In the exhibition “Light end. Latvian art in the digital age”, curated by Helena Demakova, I discovered some of the artworks that have been gathered over a decade for a yet-to-be-built Latvian Museum of Contemporary Art. The works exhibited belonged to the state and to a private collector (ABLV bank).


Exposition view. Poor Art – Rich Legacy. Arte Povera and Parallel Practices 1968–2015

Brigita Reinert, art theorist, critic, and editor (Estonia)

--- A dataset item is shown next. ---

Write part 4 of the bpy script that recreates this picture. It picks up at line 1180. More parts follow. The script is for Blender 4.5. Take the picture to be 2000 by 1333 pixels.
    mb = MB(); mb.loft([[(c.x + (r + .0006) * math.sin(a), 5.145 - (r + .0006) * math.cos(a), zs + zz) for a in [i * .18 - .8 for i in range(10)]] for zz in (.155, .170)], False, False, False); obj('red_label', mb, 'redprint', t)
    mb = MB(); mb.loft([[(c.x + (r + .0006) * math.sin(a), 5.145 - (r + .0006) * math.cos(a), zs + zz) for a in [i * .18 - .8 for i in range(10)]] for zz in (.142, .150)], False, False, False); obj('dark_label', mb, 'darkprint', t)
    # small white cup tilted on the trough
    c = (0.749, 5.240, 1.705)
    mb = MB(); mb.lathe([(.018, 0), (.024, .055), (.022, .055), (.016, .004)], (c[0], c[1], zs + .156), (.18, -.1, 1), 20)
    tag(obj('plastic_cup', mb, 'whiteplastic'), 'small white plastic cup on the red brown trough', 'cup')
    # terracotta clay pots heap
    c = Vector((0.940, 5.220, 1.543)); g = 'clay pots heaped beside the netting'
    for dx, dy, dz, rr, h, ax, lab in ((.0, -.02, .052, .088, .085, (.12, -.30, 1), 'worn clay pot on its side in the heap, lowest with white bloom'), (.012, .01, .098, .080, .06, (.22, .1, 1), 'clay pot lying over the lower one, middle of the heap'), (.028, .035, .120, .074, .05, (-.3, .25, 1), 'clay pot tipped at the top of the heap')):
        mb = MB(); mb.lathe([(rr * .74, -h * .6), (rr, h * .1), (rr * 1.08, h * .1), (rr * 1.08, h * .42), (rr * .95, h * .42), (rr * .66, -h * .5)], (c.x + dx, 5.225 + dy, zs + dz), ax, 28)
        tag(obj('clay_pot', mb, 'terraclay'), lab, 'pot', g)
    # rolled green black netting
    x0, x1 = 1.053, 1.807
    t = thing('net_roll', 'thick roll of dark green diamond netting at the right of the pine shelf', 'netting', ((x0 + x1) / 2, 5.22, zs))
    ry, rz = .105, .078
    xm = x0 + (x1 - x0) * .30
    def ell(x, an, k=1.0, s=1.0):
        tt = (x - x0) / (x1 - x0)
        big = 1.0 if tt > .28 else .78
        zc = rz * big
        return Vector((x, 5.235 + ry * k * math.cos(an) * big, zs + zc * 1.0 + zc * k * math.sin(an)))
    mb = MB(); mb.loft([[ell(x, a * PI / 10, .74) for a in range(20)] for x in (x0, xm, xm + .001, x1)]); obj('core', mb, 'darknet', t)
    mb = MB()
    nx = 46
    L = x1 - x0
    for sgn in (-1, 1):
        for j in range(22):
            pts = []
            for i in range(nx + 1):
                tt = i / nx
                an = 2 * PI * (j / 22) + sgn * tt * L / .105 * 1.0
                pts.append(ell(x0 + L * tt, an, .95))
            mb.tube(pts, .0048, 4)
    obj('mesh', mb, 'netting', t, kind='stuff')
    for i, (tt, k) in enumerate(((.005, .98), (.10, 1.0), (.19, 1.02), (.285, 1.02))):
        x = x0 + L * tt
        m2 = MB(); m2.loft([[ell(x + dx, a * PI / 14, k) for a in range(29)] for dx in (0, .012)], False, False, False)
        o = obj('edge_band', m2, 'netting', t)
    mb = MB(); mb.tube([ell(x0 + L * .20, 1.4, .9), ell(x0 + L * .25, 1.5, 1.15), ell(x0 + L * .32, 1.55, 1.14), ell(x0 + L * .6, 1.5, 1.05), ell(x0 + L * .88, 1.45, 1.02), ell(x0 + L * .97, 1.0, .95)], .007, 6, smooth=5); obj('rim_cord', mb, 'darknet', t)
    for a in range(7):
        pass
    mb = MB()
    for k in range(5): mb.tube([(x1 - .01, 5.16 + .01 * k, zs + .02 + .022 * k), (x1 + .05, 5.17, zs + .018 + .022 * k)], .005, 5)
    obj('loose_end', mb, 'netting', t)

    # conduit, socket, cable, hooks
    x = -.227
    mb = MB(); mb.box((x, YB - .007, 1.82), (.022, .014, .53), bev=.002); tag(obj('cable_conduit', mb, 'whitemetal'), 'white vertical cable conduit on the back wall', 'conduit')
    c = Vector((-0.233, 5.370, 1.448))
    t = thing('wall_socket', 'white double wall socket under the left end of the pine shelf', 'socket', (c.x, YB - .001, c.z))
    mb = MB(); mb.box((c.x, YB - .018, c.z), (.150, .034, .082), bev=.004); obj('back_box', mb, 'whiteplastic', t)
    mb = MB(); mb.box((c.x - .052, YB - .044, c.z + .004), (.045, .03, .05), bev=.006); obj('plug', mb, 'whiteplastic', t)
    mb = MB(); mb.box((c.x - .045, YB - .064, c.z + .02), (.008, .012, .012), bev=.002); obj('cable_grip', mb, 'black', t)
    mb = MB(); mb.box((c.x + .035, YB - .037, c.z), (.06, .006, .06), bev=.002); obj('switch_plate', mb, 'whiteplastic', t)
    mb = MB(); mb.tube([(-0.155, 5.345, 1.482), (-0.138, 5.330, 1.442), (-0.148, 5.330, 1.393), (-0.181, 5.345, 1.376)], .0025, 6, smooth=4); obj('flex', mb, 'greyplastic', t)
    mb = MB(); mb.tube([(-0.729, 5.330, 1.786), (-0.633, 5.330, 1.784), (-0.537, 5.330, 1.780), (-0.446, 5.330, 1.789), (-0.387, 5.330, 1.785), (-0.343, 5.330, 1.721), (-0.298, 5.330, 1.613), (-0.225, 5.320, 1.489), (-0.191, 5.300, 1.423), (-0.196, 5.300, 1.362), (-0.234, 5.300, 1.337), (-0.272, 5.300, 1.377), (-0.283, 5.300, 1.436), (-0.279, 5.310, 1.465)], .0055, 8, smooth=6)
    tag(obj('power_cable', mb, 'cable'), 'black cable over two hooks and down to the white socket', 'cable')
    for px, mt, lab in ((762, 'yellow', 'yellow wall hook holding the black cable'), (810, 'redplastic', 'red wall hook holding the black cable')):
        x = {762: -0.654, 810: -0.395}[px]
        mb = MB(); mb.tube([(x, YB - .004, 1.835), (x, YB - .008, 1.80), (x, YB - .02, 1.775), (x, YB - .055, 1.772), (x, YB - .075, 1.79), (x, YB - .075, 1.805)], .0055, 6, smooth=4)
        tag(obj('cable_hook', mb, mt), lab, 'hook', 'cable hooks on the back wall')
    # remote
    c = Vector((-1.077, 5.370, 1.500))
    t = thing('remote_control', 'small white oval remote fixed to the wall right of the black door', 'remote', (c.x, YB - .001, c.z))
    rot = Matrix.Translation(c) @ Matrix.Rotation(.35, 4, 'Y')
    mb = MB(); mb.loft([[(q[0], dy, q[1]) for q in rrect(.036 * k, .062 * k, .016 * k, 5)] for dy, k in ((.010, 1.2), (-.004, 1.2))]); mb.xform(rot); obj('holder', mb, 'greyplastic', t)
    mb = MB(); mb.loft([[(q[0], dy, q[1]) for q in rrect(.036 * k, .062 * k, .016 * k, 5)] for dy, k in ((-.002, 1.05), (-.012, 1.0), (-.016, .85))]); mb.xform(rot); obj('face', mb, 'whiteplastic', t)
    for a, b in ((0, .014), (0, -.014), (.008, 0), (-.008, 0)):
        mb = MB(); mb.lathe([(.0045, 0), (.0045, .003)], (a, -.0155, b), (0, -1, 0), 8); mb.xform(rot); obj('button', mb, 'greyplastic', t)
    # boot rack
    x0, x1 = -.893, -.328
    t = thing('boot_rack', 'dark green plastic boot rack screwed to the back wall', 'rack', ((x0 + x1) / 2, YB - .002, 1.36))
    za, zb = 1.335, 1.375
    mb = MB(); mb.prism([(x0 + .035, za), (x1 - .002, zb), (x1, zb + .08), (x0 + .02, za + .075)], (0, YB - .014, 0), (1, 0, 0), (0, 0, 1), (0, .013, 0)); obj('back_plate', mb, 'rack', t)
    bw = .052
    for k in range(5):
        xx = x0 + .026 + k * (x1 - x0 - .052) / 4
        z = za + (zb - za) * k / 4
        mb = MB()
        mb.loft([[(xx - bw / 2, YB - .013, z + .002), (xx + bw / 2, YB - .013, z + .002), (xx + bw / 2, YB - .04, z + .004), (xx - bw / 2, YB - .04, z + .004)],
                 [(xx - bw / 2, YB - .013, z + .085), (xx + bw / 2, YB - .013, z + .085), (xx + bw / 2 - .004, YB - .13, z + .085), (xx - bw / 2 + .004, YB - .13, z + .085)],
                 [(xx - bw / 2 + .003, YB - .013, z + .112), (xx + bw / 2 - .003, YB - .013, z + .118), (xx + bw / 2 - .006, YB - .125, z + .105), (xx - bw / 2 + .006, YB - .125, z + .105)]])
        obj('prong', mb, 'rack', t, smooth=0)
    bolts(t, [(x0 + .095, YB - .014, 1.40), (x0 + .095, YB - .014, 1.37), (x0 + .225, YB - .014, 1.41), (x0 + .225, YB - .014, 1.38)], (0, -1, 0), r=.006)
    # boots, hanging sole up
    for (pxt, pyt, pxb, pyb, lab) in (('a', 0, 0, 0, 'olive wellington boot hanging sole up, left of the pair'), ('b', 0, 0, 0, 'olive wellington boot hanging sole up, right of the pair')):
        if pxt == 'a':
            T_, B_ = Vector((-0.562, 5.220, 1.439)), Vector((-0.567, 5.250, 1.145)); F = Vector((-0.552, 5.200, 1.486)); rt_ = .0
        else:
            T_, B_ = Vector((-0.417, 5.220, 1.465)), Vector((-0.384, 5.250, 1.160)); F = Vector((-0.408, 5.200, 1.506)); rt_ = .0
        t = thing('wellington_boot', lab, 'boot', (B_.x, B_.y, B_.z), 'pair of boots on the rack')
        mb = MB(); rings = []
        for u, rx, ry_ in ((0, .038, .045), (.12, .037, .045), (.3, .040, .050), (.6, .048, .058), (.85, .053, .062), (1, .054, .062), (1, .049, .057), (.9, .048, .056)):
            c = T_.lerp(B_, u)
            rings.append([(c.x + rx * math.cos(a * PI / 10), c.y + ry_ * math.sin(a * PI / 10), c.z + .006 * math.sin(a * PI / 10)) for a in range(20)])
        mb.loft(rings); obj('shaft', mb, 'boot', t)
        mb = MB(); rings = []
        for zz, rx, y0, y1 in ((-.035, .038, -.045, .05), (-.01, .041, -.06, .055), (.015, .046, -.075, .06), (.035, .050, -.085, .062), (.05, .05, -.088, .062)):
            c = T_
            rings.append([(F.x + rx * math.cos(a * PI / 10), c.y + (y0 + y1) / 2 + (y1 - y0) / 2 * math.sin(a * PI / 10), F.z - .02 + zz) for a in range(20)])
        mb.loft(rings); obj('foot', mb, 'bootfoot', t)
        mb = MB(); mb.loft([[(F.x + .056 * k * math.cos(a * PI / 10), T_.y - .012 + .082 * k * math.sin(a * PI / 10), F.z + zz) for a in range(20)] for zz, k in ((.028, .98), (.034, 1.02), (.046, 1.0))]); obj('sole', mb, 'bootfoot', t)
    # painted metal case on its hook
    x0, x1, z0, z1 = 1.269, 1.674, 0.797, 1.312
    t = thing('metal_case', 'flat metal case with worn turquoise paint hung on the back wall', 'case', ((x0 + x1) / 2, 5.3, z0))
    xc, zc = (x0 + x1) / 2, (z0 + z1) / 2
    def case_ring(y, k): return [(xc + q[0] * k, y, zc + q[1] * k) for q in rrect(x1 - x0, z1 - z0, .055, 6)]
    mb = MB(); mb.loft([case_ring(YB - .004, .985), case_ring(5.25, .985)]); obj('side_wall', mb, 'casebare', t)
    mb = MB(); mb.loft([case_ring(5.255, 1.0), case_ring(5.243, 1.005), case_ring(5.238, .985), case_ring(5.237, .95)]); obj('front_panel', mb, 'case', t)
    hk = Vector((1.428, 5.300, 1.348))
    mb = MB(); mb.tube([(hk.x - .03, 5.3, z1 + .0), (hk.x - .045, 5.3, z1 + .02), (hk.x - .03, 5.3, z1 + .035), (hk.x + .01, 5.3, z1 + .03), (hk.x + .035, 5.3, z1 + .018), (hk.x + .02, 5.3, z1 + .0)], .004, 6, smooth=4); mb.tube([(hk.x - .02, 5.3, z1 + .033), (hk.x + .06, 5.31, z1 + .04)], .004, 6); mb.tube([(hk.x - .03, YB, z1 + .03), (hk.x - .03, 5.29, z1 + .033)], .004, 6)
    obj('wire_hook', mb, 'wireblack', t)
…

The collection of Oslo’s Museum of Contemporary Art (which is part of The National Museum) was a great surprise. There was this exhibition called “Poor Art – Rich Legacy. Arte Povera and Parallel Practices 1968–2015”, which presented works from the collection, and concentrated on the arte povera movement, which is central to the museum’s collecting policy. The museum’s collection started out with 2,500 works from the period after 1945 that were transferred from the National Gallery and Riksgalleriet (the traveling art gallery of Norway). The initial set of works the museum inherited represented the official narrative of post-war Norwegian art history and select international artworks. It now contains more than 5,000 items by Norwegian and international artists. The museum’s permanent installations were also part of the exhibition: Per Inge Bjørlo’s installation “Inner Room V”, Ilya Kabakov’s installation “Garbage Man (The Man Who Never Threw Anything Away)”, and Louise Bourgeois’ “Cell VIII”.